*CHALLENGE*:
Write out all of the entries exactly, please.

[3D scene scripts]
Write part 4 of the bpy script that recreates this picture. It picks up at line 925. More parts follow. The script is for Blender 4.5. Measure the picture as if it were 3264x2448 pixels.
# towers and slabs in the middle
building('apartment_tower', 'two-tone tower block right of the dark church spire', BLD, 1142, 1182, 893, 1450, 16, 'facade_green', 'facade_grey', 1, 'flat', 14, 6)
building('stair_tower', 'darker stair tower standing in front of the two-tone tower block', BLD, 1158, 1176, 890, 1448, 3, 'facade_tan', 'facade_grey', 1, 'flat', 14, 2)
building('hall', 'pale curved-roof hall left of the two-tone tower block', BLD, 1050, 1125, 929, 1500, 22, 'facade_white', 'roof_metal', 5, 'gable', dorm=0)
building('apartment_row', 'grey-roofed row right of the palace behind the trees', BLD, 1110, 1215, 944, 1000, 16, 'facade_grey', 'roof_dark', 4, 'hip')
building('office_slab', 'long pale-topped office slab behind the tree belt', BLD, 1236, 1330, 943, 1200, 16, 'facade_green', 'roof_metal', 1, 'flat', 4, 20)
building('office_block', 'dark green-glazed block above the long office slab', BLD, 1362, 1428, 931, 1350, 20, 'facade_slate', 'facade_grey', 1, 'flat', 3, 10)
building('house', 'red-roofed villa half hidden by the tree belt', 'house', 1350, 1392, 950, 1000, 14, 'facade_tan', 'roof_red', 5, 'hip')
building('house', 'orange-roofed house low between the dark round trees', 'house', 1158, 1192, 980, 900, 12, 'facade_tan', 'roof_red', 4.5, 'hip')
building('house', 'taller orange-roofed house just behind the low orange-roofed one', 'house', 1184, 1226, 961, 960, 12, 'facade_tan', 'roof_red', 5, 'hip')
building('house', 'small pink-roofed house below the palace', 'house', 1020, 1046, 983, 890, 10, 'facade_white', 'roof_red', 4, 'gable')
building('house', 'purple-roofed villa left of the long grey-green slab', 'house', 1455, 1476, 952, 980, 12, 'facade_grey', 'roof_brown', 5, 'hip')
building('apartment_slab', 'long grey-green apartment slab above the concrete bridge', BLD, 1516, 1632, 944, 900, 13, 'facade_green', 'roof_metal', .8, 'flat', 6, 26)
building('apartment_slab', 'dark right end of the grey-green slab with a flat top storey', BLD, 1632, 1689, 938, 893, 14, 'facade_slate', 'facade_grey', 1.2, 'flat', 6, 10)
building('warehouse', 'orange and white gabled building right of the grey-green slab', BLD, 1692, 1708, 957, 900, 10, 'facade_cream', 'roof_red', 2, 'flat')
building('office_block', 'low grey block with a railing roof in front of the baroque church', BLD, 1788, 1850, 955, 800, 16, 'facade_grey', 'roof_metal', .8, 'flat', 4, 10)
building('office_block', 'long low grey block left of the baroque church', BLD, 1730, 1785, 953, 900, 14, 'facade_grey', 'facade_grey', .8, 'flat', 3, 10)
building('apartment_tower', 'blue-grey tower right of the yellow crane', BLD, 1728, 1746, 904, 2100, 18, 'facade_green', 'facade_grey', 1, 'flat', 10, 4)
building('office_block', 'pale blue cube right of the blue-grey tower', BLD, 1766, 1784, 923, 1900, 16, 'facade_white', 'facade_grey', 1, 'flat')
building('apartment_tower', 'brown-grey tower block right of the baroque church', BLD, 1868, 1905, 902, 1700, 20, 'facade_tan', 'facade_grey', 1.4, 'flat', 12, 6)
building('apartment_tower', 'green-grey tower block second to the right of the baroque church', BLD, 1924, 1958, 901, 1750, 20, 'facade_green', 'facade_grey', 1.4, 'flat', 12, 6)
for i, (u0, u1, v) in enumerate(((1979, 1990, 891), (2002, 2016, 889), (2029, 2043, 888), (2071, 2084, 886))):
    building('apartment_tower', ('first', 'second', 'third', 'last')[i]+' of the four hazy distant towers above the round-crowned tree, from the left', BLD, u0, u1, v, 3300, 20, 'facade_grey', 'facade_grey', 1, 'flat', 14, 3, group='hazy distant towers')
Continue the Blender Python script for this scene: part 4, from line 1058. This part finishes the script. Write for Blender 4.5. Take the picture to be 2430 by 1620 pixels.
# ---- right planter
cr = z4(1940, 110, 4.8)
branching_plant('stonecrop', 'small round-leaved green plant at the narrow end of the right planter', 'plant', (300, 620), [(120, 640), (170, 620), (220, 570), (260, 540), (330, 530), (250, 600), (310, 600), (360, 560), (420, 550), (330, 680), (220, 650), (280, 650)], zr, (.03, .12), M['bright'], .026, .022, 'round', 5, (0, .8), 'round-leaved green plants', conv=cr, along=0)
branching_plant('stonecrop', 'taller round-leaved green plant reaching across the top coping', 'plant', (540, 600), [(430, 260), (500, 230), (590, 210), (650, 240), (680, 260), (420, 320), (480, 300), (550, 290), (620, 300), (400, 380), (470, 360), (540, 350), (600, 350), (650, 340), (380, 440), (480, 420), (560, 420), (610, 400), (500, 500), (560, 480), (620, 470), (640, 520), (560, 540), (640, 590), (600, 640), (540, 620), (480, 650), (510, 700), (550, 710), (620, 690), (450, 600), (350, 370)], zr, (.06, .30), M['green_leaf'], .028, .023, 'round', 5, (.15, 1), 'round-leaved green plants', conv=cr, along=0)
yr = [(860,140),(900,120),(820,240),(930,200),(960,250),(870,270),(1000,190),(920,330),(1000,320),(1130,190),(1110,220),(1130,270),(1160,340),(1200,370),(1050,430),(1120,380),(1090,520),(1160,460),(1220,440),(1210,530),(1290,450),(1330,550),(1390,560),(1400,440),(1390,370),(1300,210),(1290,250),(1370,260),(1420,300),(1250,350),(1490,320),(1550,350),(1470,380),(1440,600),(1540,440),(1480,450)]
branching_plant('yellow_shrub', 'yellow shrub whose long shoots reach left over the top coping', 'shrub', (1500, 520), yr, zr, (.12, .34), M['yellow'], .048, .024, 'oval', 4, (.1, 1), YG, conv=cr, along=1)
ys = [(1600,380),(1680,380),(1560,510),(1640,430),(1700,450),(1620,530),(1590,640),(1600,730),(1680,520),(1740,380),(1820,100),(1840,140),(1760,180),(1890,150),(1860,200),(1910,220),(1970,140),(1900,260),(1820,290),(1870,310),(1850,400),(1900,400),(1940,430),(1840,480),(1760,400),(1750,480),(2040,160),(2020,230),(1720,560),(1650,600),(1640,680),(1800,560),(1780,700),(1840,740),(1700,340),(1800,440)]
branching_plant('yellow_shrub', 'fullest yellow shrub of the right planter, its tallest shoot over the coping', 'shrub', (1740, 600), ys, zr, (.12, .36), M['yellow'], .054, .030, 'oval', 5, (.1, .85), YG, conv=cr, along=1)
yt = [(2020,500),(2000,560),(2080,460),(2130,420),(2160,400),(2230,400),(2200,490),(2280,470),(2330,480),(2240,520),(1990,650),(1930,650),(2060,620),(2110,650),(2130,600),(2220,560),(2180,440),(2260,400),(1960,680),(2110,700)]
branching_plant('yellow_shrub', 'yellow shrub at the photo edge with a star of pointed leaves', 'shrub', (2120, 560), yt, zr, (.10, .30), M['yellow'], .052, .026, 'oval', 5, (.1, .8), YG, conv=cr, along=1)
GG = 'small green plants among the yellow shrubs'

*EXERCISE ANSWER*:
Write part 4 of the bpy script that recreates this picture. It picks up at line 925. More parts follow. The script is for Blender 4.5. Measure the picture as if it were 3264x2448 pixels.
# towers and slabs in the middle
building('apartment_tower', 'two-tone tower block right of the dark church spire', BLD, 1142, 1182, 893, 1450, 16, 'facade_green', 'facade_grey', 1, 'flat', 14, 6)
building('stair_tower', 'darker stair tower standing in front of the two-tone tower block', BLD, 1158, 1176, 890, 1448, 3, 'facade_tan', 'facade_grey', 1, 'flat', 14, 2)
building('hall', 'pale curved-roof hall left of the two-tone tower block', BLD, 1050, 1125, 929, 1500, 22, 'facade_white', 'roof_metal', 5, 'gable', dorm=0)
building('apartment_row', 'grey-roofed row right of the palace behind the trees', BLD, 1110, 1215, 944, 1000, 16, 'facade_grey', 'roof_dark', 4, 'hip')
building('office_slab', 'long pale-topped office slab behind the tree belt', BLD, 1236, 1330, 943, 1200, 16, 'facade_green', 'roof_metal', 1, 'flat', 4, 20)
building('office_block', 'dark green-glazed block above the long office slab', BLD, 1362, 1428, 931, 1350, 20, 'facade_slate', 'facade_grey', 1, 'flat', 3, 10)
building('house', 'red-roofed villa half hidden by the tree belt', 'house', 1350, 1392, 950, 1000, 14, 'facade_tan', 'roof_red', 5, 'hip')
building('house', 'orange-roofed house low between the dark round trees', 'house', 1158, 1192, 980, 900, 12, 'facade_tan', 'roof_red', 4.5, 'hip')
building('house', 'taller orange-roofed house just behind the low orange-roofed one', 'house', 1184, 1226, 961, 960, 12, 'facade_tan', 'roof_red', 5, 'hip')
building('house', 'small pink-roofed house below the palace', 'house', 1020, 1046, 983, 890, 10, 'facade_white', 'roof_red', 4, 'gable')
building('house', 'purple-roofed villa left of the long grey-green slab', 'house', 1455, 1476, 952, 980, 12, 'facade_grey', 'roof_brown', 5, 'hip')
building('apartment_slab', 'long grey-green apartment slab above the concrete bridge', BLD, 1516, 1632, 944, 900, 13, 'facade_green', 'roof_metal', .8, 'flat', 6, 26)
building('apartment_slab', 'dark right end of the grey-green slab with a flat top storey', BLD, 1632, 1689, 938, 893, 14, 'facade_slate', 'facade_grey', 1.2, 'flat', 6, 10)
building('warehouse', 'orange and white gabled building right of the grey-green slab', BLD, 1692, 1708, 957, 900, 10, 'facade_cream', 'roof_red', 2, 'flat')
building('office_block', 'low grey block with a railing roof in front of the baroque church', BLD, 1788, 1850, 955, 800, 16, 'facade_grey', 'roof_metal', .8, 'flat', 4, 10)
building('office_block', 'long low grey block left of the baroque church', BLD, 1730, 1785, 953, 900, 14, 'facade_grey', 'facade_grey', .8, 'flat', 3, 10)
building('apartment_tower', 'blue-grey tower right of the yellow crane', BLD, 1728, 1746, 904, 2100, 18, 'facade_green', 'facade_grey', 1, 'flat', 10, 4)
building('office_block', 'pale blue cube right of the blue-grey tower', BLD, 1766, 1784, 923, 1900, 16, 'facade_white', 'facade_grey', 1, 'flat')
building('apartment_tower', 'brown-grey tower block right of the baroque church', BLD, 1868, 1905, 902, 1700, 20, 'facade_tan', 'facade_grey', 1.4, 'flat', 12, 6)
building('apartment_tower', 'green-grey tower block second to the right of the baroque church', BLD, 1924, 1958, 901, 1750, 20, 'facade_green', 'facade_grey', 1.4, 'flat', 12, 6)
for i, (u0, u1, v) in enumerate(((1979, 1990, 891), (2002, 2016, 889), (2029, 2043, 888), (2071, 2084, 886))):
    building('apartment_tower', ('first', 'second', 'third', 'last')[i]+' of the four hazy distant towers above the round-crowned tree, from the left', BLD, u0, u1, v, 3300, 20, 'facade_grey', 'facade_grey', 1, 'flat', 14, 3, group='hazy distant towers')
Continue the Blender Python script for this scene: part 4, from line 1058. This part finishes the script. Write for Blender 4.5. Take the picture to be 2430 by 1620 pixels.
# ---- right planter
cr = z4(1940, 110, 4.8)
branching_plant('stonecrop', 'small round-leaved green plant at the narrow end of the right planter', 'plant', (300, 620), [(120, 640), (170, 620), (220, 570), (260, 540), (330, 530), (250, 600), (310, 600), (360, 560), (420, 550), (330, 680), (220, 650), (280, 650)], zr, (.03, .12), M['bright'], .026, .022, 'round', 5, (0, .8), 'round-leaved green plants', conv=cr, along=0)
branching_plant('stonecrop', 'taller round-leaved green plant reaching across the top coping', 'plant', (540, 600), [(430, 260), (500, 230), (590, 210), (650, 240), (680, 260), (420, 320), (480, 300), (550, 290), (620, 300), (400, 380), (470, 360), (540, 350), (600, 350), (650, 340), (380, 440), (480, 420), (560, 420), (610, 400), (500, 500), (560, 480), (620, 470), (640, 520), (560, 540), (640, 590), (600, 640), (540, 620), (480, 650), (510, 700), (550, 710), (620, 690), (450, 600), (350, 370)], zr, (.06, .30), M['green_leaf'], .028, .023, 'round', 5, (.15, 1), 'round-leaved green plants', conv=cr, along=0)
yr = [(860,140),(900,120),(820,240),(930,200),(960,250),(870,270),(1000,190),(920,330),(1000,320),(1130,190),(1110,220),(1130,270),(1160,340),(1200,370),(1050,430),(1120,380),(1090,520),(1160,460),(1220,440),(1210,530),(1290,450),(1330,550),(1390,560),(1400,440),(1390,370),(1300,210),(1290,250),(1370,260),(1420,300),(1250,350),(1490,320),(1550,350),(1470,380),(1440,600),(1540,440),(1480,450)]
branching_plant('yellow_shrub', 'yellow shrub whose long shoots reach left over the top coping', 'shrub', (1500, 520), yr, zr, (.12, .34), M['yellow'], .048, .024, 'oval', 4, (.1, 1), YG, conv=cr, along=1)
ys = [(1600,380),(1680,380),(1560,510),(1640,430),(1700,450),(1620,530),(1590,640),(1600,730),(1680,520),(1740,380),(1820,100),(1840,140),(1760,180),(1890,150),(1860,200),(1910,220),(1970,140),(1900,260),(1820,290),(1870,310),(1850,400),(1900,400),(1940,430),(1840,480),(1760,400),(1750,480),(2040,160),(2020,230),(1720,560),(1650,600),(1640,680),(1800,560),(1780,700),(1840,740),(1700,340),(1800,440)]
branching_plant('yellow_shrub', 'fullest yellow shrub of the right planter, its tallest shoot over the coping', 'shrub', (1740, 600), ys, zr, (.12, .36), M['yellow'], .054, .030, 'oval', 5, (.1, .85), YG, conv=cr, along=1)
yt = [(2020,500),(2000,560),(2080,460),(2130,420),(2160,400),(2230,400),(2200,490),(2280,470),(2330,480),(2240,520),(1990,650),(1930,650),(2060,620),(2110,650),(2130,600),(2220,560),(2180,440),(2260,400),(1960,680),(2110,700)]
branching_plant('yellow_shrub', 'yellow shrub at the photo edge with a star of pointed leaves', 'shrub', (2120, 560), yt, zr, (.10, .30), M['yellow'], .052, .026, 'oval', 5, (.1, .8), YG, conv=cr, along=1)
GG = 'small green plants among the yellow shrubs'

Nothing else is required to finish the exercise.